Eyal Sivan (Palestinien) et Michel Khleifi (Israélien) ont déjà à leur effectif pas mal de documentaires et de fictions de qualité sur les problèmes israélo-palestiniens, qu'il s'agisse de cohabitation entre Juifs et Arabes ou du procès d'Adolf Eichmann (l'ancien chef de la sécurité intérieure du Troisième Reich qui était chargé de la déportation des Juifs).
É té 2002, ils décident de s'associer, de mettre leur regard documentaire en commun et de parcourir une route qui sépare leur pays en deux états ennemis. La route n'est pas choisie au hasard : ils vont arpenter la route 181. Ce chiffre est le matricule de la résolution de l'ONU de 1948 qui partageait la Palestine en un état juif, un état arabe et une zone internationale pour Jérusalem et les lieux saints. Une frontière virtuelle, un fil ténu qui part de l'extrême sud pour aboutir à la frontière libanaise au nord du pays. Une marque rouge sang sur une carte. Un partage qui ne mettra (jamais) personne d'accord.
Munis d'une carte d'époque, ils vont partir à la recherche d'anciens villages. En lieu et place, ils tombent la plupart du temps sur des lieux vides, dépossédés de leur nom. Parfois il reste juste un amas de pierres, seul souvenir du passé, une trace qui rappelle que le temps et l'expropriation ont fait leur œuvre insidieusement. Parfois, ils doivent faire face à une véritable ignorance de l'existence d'avant, ignorance qui tourne même parfois au déni.
Cette traversée sera bien sûr aussi faite de rencontres, qui donneront lieu a des moments de vie à peu près normaux pour les habitants, mais ubuesques pour nous. La normalité n'a pas sa place dans un pays en guerre.
Chaque instant de la vie est une épreuve, une confrontation. Que ce soit lors d'une manifestation pacifique qui réunit les deux peuples, où dans le simple fait de devoir passer par un check-point pour une raison ou l'autre (pour se rendre à un mariage, pour son travail…). Ces postes-frontières sont le théâtre d'un jeu du pouvoir que certains soldats prennent un malin plaisir à exercer, un jeu de forces dont personne n'est dupe. Certaines personnes font même des détours de plusieurs dizaines de kilomètres pour éviter de se faire recaler au barrage.
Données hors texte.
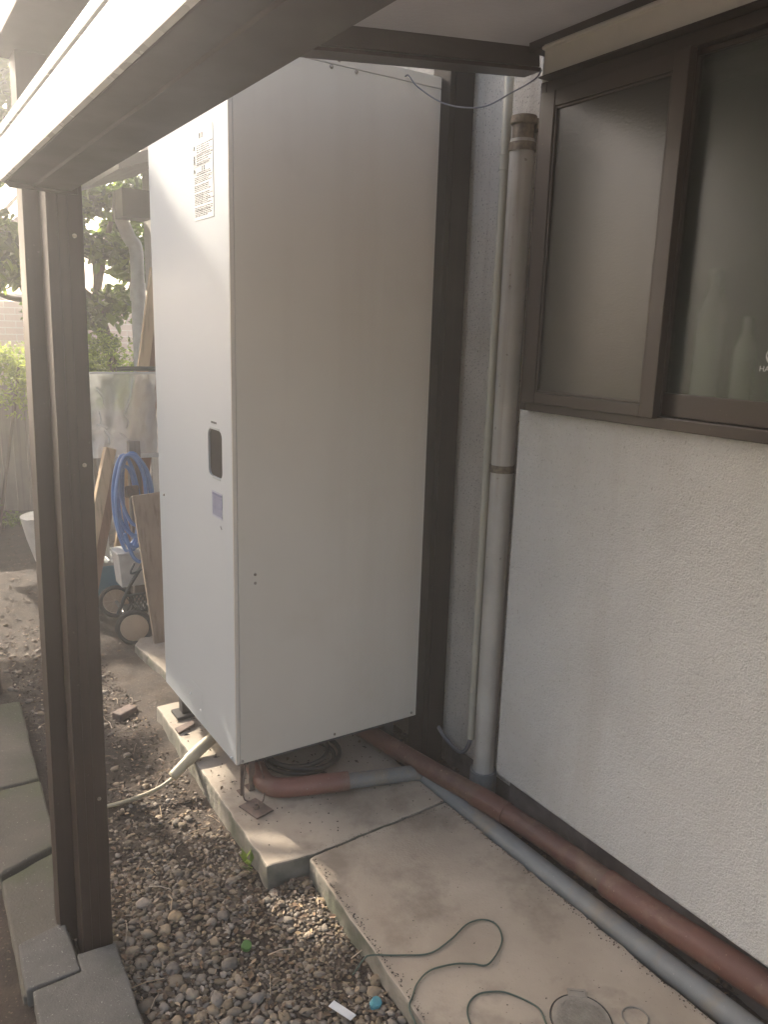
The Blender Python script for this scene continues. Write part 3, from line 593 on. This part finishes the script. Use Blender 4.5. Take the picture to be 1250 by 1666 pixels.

Dans ce petit manège, une caméra n'est pas bienvenue. Un ordre sempiternel est prononcé à chaque check-point par les gardes : « ne filmez pas ». Cela devient une ritournelle, un leitmotiv.
Bravant l'interdit, les deux comparses continuent à filmer en cachette. Alors on comprend le sens de cette interdiction : c'est l'absence de justificatif valable pour refuser le droit de passage; il ne faut pas qu'il y ait de témoins visuels de ces brimades aléatoires.
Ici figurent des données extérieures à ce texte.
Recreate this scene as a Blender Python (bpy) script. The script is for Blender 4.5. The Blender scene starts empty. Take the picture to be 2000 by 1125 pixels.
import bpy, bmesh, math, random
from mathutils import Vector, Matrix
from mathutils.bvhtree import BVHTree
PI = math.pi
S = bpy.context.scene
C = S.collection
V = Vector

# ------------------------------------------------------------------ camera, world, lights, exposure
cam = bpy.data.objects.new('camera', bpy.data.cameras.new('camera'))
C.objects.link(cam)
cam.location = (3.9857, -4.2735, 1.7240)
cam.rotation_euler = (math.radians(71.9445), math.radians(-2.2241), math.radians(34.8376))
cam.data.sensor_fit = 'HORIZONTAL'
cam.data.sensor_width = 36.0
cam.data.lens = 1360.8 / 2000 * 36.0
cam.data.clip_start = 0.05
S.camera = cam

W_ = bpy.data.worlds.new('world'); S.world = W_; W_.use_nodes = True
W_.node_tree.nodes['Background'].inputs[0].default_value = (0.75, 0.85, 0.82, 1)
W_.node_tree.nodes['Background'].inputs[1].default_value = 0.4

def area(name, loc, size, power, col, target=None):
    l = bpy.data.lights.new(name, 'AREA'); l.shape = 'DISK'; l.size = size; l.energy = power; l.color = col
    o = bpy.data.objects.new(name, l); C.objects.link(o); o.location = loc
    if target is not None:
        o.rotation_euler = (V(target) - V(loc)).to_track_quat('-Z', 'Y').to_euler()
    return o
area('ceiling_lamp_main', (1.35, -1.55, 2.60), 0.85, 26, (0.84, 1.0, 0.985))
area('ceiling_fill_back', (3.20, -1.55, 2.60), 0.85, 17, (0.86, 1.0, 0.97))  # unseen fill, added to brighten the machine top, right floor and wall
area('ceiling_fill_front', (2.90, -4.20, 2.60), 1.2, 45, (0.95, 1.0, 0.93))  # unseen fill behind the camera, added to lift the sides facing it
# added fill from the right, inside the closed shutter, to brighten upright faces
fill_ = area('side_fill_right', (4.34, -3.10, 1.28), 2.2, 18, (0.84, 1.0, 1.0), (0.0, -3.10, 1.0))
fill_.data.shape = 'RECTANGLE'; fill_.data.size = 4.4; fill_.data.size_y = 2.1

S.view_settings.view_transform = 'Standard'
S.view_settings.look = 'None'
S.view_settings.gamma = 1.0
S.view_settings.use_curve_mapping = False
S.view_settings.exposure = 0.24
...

Tout au long du film, les deux réalisateurs gardent leurs réserves et leur sang-froid, excepté à un moment où, devant l'insolence d'un garde qui les appelle comme des chiens, un des deux craque et élève la voix. S'ensuit un dialogue musclé avec le garde sur les raisons de ses agissements. Cet incident nous permet de comprendre et d'imaginer le sort quotidien des Palestiniens, ce qu'ils endurent à chaque passage journalier. Et tout cela avec comme fond sonore le ballet incessant des avions de chasse. On tombe dans ce que la philosophe Hannah Arendt appelle « la banalité du mal », quand des gens « normaux » commettent des actes minimes qui, au final, font grand mal. Beau cas d'école.
Le paysage porte lui aussi les stigmates du conflit, une maison détruite à coups de canon ou de bulldozer, un mur interminable en construction, véritable balafre qui coupe tout l'horizon.
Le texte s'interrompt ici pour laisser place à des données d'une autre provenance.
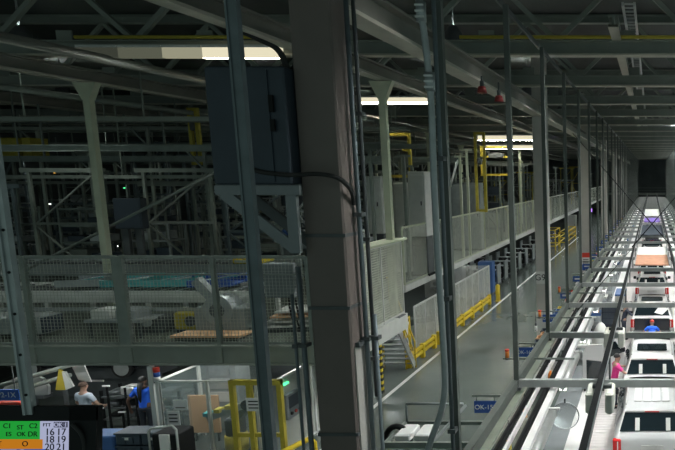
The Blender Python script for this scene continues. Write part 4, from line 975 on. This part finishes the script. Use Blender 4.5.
# andon screen
YA = 5.6
a = atY(0, 421, YA); sc_ = (YA*_c + (CH - a.z)*_s)/CF     # metres per pixel there
t = thing('andon_screen', 'lit andon board with green and orange rows at the bottom left corner', 'screen', (a.x, YA, a.z), 0)
tilt = R(8)
def W(px, d=0): return (px)*sc_
sub = MB(); sub.box(W(-60), W(98), .0, .05, -.9, W(15)); sub.box(W(-60), W(98), -.02, 0, W(1), W(15)); sub.box(W(71), W(98), -.02, 0, -.9, W(15))
def scr(x0, x1, y0, y1, m, nm='screen_row'):
    # y in photo pixels below the top edge of the picture area
    k = 1.02
    o = MB().box(W(x0), W(x1), -.012, -.004, -W(y1)*k, -W(y0)*k).build(nm, M[m], t); return o
sub.build('casing', M['black'], t)
scr(-58, 41, 0, 17.5, 'scr_green'); scr(-58, 44, 17.5, 27, 'scr_orange'); scr(-58, 47, 27, 48, 'scr_blue'); scr(41.3, 47.1, 0, 17.5, 'scr_white', 'screen_column'); scr(44.2, 47.1, 17.5, 27, 'scr_white', 'screen_column'); scr(47.1, 70, 0, 48, 'scr_white', 'screen_column'); scr(55, 69, .5, 6, 'scr_dark', 'screen_header')
def tx(s, px, py, size, m='ink'): text(s, W(size)*1.38, M[m], t, (W(px), -.016, -W(py)*1.02), ext=.002)
for s, px, py, sz in (('C1', 9, 4.5, 5), ('ST', 22, 6, 4.5), ('C2', 35, 4.5, 5), ('ES', 10.5, 12.5, 4.4), ('OK', 23, 12.5, 4.4), ('DR', 34.5, 12.5, 5.2), ('T', 1.5, 22, 5), ('O', 27, 22, 5.5)): tx(s, px, py, sz)
tx('FTTO', 13, 32.5, 9.5, 'scr_white'); tx('OK 1', 62, 3.4, 4.2, 'scr_white'); tx('FTT', 48.5, 3.5, 3.4)
for r_, (l, rr) in enumerate((('16', '17'), ('18', '19'), ('20', '21'), ('22', '23'))): tx(l, 51.5, 10.5 + r_*7.3, 7); tx(rr, 63, 10.5 + r_*7.3, 7)
t.rotation_euler = (-tilt, 0, 0)
cable([atY(72, 424, YA - .05), atY(80, 432, YA - .05), atY(84, 442, YA - .05), atY(85, 456, YA - .05)], .018, 'black cable hanging down the dark right part of the andon board')

# ================================================================== UNDER THE MEZZANINE
make_car_x = make_car('black unfinished car raised on a stand under the mezzanine, one wheel in view', 0, 'cardark'); make_car_x.location = (-16.75, 20.2, .85); make_car_x.rotation_euler = (0, 0, R(90)); make_car_x['group'] = 'unfinished cars'
t = thing('lift_stand', 'dark lift stand carrying the black unfinished car', 'stand', (-19, 20.2, 0)); MB().box(-2, 2, -.6, .6, .7, 1.08).build('table', M['dgrey'], t); MB().box(-1.6, 1.6, -.4, .4, 0, .7).build('column', M['dgrey'], t)
# white rounded panel, yellow fin, white board
p = atY(30, 398, 17.2); t = thing('fender_blank', 'white rounded car panel standing behind the left channel post', 'car panel', (p.x, 17.2, p.z + .1))
MB().poly([(-.75, 0, 0), (.55, 0, 0), (.58, 0, .25), (.45, 0, .5), (.2, 0, .62), (-.2, 0, .60), (-.55, 0, .42), (-.75, 0, .2)], .08, (0, 1, 0)).build('panel', M['white'], t); MB().box(-.7, .5, -.1, .2, -.1, 0).build('holder', M['dgrey'], t); MB().box(-.1, .1, -.05, .15, -(p.z + .1), -.1).build('leg', M['dgrey'], t)
p = atY(64, 390, 16.8); t = thing('yellow_fin', 'yellow and white upright fin beside the white rounded panel', 'fixture', (p.x, 16.8, p.z))
MB().poly([(-.25, 0, 0), (.05, 0, 0), (0, 0, .55), (-.08, 0, .62)], .06, (0, 1, 0)).build('yellow_plate', M['ochre'], t); MB().poly([(.05, .0, 0), (.28, 0, .1), (.1, 0, .55), (0, 0, .55)], .05, (0, 1, 0)).build('white_plate', M['offwhite'], t); MB().box(-.05, .05, 0, .06, -p.z, 0).build('stem', M['dgrey'], t)
p = atY(86, 382, 17.3); t = thing('white_board', 'white notice board hanging above the person in the grey shirt', 'board', (p.x, 17.3, p.z)); MB().poly([(-.22, 0, .06), (.16, 0, 0), (.1, -.1, .55), (-.28, -.1, .55)], .03, (0, 1, 0)).build('sheet', M['paper'], t); MB().box(-.06, .5, .02, .05, .0, .05).build('bar', M['alu'], t); MB().box(-.02, .02, .0, .04, .5, 2.7 - p.z).build('hanger', M['dgrey'], t)
p = atY(9, 401, 15.7); t = thing('hanging_sign', 'blue sign with pale lettering at the left edge under the mezzanine', 'sign', (p.x, 15.75, p.z)); MB().box(-.55, .26, -.02, .02, 0, .31).build('board', M['blue'], t); text('P2-1X', .2, M['alu'], t, (-.08, -.025, .155)); 
for x in (-.4, .15): MB().box(x - .01, x + .01, -.01, .01, .31, 2.6 - p.z).build('hanger', M['dgrey'], t)
p = atY(8, 407, 15.9); tag(MB().box(p.x - .7, p.x + .35, 15.9, 16.2, p.z - .02, p.z + .13).box(p.x - .6, p.x - .5, 15.95, 16.15, 0, p.z).box(p.x + .2, p.x + .3, 15.95, 16.15, 0, p.z).build('red_bench', M['red']), 'red topped bench under the blue sign at the left edge', 'bench')
# dark part shelves between the two people
t = thing('parts_rack', 'black rack crowded with dark car parts between the two people', 'rack', (-15.2, 17.4, 0))
for z in (.3, .65, .98): MB().box(-1.1, 1.2, -.35, .35, z, z + .05).build('shelf', M['dgrey'], t)
for sx in (-1.1, .05, 1.2): MB().box(sx - .03, sx + .03, -.35, -.29, 0, 1.2).box(sx - .03, sx + .03, .29, .35, 0, 1.2).build('upright', M['black'], t)
k = 0
for z in (.35, .70, 1.03):
    for x in (-.85, -.4, .3, .75):
        m = ['black', 'dgrey', 'alu', 'rubber', 'dgrey', 'black', 'dgrey'][k % 7]; w2 = .15 + .05*(k % 2); hh = .12 + .04*((k*3) % 4)
        o = MB().bbox(-w2, w2, -.2, .2, 0, hh, .03).cyl((0, -.21, hh*.5), hh*.3, .03, 'y', 12).build('car_part', M[m]); o.location = (-15.2 + x, 17.35, z)
        tag(o, '%s %s part, %s from the left on the %s shelf of the black rack' % ({'black':'black','dgrey':'dark grey','alu':'metal','rubber':'rubber','offwhite':'white'}[m], 'car', ORD[k % 4], ['bottom','middle','top'][k//4]), 'car part', 'car parts on the black rack'); k += 1
for n_, (px, py, l) in enumerate(((106, 386, .2), (124, 387, .16), (134, 386, .14), (100, 408, .2), (122, 412, .2))):
    p = atY(px, py, 16.6); t = thing('lamp_bar', '%s bright bar lamp on the rack between the two people' % ORD[n_], 'lamp', p, 0, 'bright bars on the black rack'); MB().box(-l/2, l/2, -.02, .02, -.018, .018).build('bar', M['white'], t)
    MB().box(-.02, .02, 0, .04, -p.z, -.02).build('stem', M['black'], t)
# totes on the floor dolly
p = atY(122, 427, 14.2); zt = p.z
t = thing('tote_dolly', 'black dolly carrying the slate totes', 'dolly', (-12.6, 14.3, 0)); MB().box(-.75, .75, -.35, .35, .15, .25).build('deck', M['black'], t)
for sx in (-.6, .6):
    for sy in (-.25, .25): MB().cyl((sx, sy, .0), .075, .15, 'z', 10).build('caster', M['rubber'], t)
px_w = .62; hz = .33; z = .26; row = 0
nrow = max(2, int((zt - .25)/hz))
for row in range(nrow):
    for c_ in range(2):
        t = thing('stacked_tote', 'slate tote %s, %s layer down in the stack beside the looped handle cart' % (['on the left', 'on the right'][c_], ORD[nrow - 1 - row]), 'tote', (-12.93 + c_*.64, 14.3, .25 + row*hz), 0, 'stacked slate totes')
        b = MB(); b.bbox(-.30, .30, -.22, .22, 0, hz - .03, .02); b.box(-.315, .315, -.235, .235, hz - .06, hz - .02); b.build('bin', M['navybin'], t)
        for q in (-.15, .05): MB().box(q, q + .1, -.245, -.22, .06, .2).build('rib', M['navybin'], t)
        MB().box(-.12, .12, -.243, -.222, .14, .2).build('label_card', M['paper'], t)
p = atY(108, 440, 14.3); t = thing('blue_bin', 'bright blue bin left of the slate totes', 'bin', (-13.65, 14.35, 0)); MB().bbox(-.35, .35, -.25, .25, .0, zt - .2, .03).build('body', M['bluebin'], t); MB().box(-.3, .3, -.265, -.25, .3, .42).build('label_card', M['paper'], t)
t = thing('loop_cart', 'dark cart with a looped tube handle and a white sheet, right of the totes', 'cart', (atY(172, 440, 13.9).x, 13.9, 0)); zc = atY(172, 425, 13.9).z
MB().bbox(-.33, .3, -.2, .35, .12, zc - .15, .03).build('body', M['black'], t); MB().tube([(-.36, -.22, .3), (-.36, -.22, zc - .08), (-.3, -.22, zc), (.22, -.22, zc + .08), (.31, -.22, zc - .02), (.31, -.22, .3)], .025).build('loop_handle', M['alu'], t); MB().box(-.12, .12, -.225, -.2, zc - .7, zc - .15).build('sheet', M['paper'], t)
for sx in (-.25, .25): MB().cyl((sx, -.1, .06), .06, .05, 'y', 12).build('wheel', M['rubber'], t)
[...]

Ce mur nous rappelle tristement et froidement l'existence d'un ancien mur qui fut, lui aussi, érigé pour mieux séparer.
Cette route de la discorde se termine par une barrière, une de plus, celle de la frontière avec le Liban. C'est la fin de ce fragment de voyage qui est pour les auteurs, un véritable acte de foi cinématographique, une aventure humaine, une écoute attentive de l'autre, de ceux à qui on ne donne jamais la parole.
On en sort bouleversé, mais avec une vision plus claire du quotidien de ce pays divisé, où les frontières ne sont pas seulement sur terre, faites de barrages et de barbelés, mais aussi dans chacun de nous, dans l'inconscient, faites de cynisme et de préjugés.
Ce film est la preuve que la collaboration entre un Israélien et un Palestinien peut aboutir à autre chose qu'à une guerre inutile, qu'un dialogue et une vision commune sont possibles. Voilà déjà une bonne raison de visionner ce documentaire.